[Given material]:
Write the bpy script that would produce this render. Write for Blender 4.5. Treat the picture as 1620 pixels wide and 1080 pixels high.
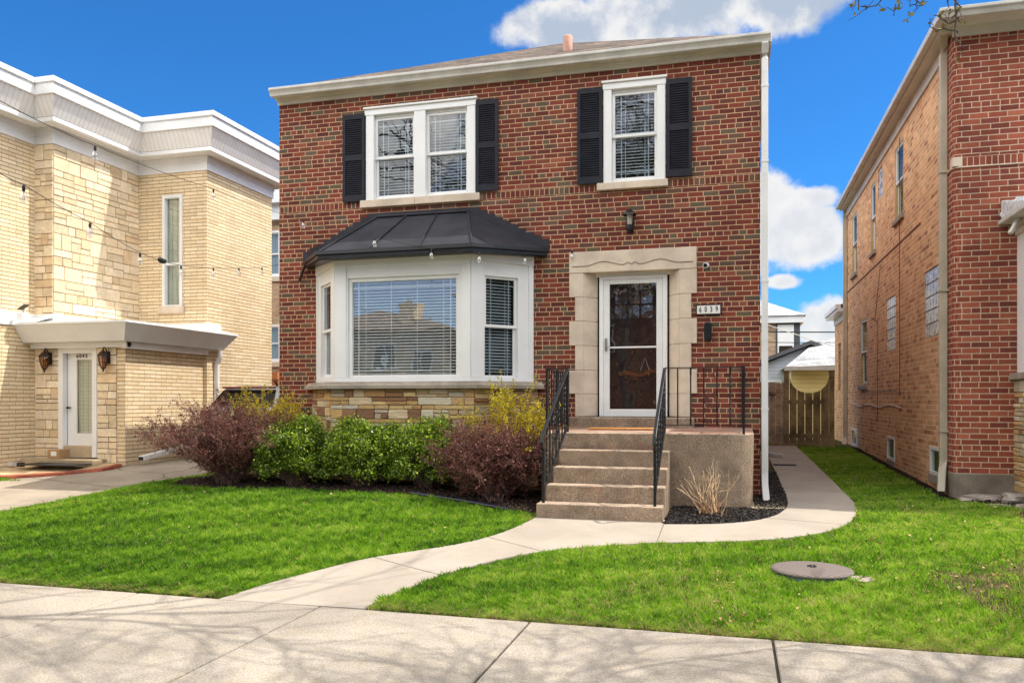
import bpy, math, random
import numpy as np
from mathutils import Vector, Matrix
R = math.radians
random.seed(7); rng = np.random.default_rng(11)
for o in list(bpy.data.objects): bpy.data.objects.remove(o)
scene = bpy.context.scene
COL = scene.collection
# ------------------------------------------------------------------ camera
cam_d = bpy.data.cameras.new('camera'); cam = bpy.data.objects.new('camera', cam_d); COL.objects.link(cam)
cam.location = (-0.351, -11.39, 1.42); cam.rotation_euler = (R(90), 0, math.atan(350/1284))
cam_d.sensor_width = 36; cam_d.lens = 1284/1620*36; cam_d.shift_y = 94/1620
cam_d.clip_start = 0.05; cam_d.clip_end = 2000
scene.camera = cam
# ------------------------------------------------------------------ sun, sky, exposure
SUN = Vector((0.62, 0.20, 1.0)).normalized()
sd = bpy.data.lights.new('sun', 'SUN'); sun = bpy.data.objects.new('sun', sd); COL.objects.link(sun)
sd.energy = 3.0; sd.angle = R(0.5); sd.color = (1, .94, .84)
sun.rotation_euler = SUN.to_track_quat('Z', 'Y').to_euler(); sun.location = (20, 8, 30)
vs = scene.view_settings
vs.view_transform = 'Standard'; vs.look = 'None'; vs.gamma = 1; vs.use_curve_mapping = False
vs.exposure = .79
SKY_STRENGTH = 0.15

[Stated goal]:
Copy the data exactly. Any picture it contains is to be omitted.

[Response]:
Write the bpy script that would produce this render. Write for Blender 4.5. Treat the picture as 1620 pixels wide and 1080 pixels high.
import bpy, math, random
import numpy as np
from mathutils import Vector, Matrix
R = math.radians
random.seed(7); rng = np.random.default_rng(11)
for o in list(bpy.data.objects): bpy.data.objects.remove(o)
scene = bpy.context.scene
COL = scene.collection
# ------------------------------------------------------------------ camera
cam_d = bpy.data.cameras.new('camera'); cam = bpy.data.objects.new('camera', cam_d); COL.objects.link(cam)
cam.location = (-0.351, -11.39, 1.42); cam.rotation_euler = (R(90), 0, math.atan(350/1284))
cam_d.sensor_width = 36; cam_d.lens = 1284/1620*36; cam_d.shift_y = 94/1620
cam_d.clip_start = 0.05; cam_d.clip_end = 2000
scene.camera = cam
# ------------------------------------------------------------------ sun, sky, exposure
SUN = Vector((0.62, 0.20, 1.0)).normalized()
sd = bpy.data.lights.new('sun', 'SUN'); sun = bpy.data.objects.new('sun', sd); COL.objects.link(sun)
sd.energy = 3.0; sd.angle = R(0.5); sd.color = (1, .94, .84)
sun.rotation_euler = SUN.to_track_quat('Z', 'Y').to_euler(); sun.location = (20, 8, 30)
vs = scene.view_settings
vs.view_transform = 'Standard'; vs.look = 'None'; vs.gamma = 1; vs.use_curve_mapping = False
vs.exposure = .79
SKY_STRENGTH = 0.15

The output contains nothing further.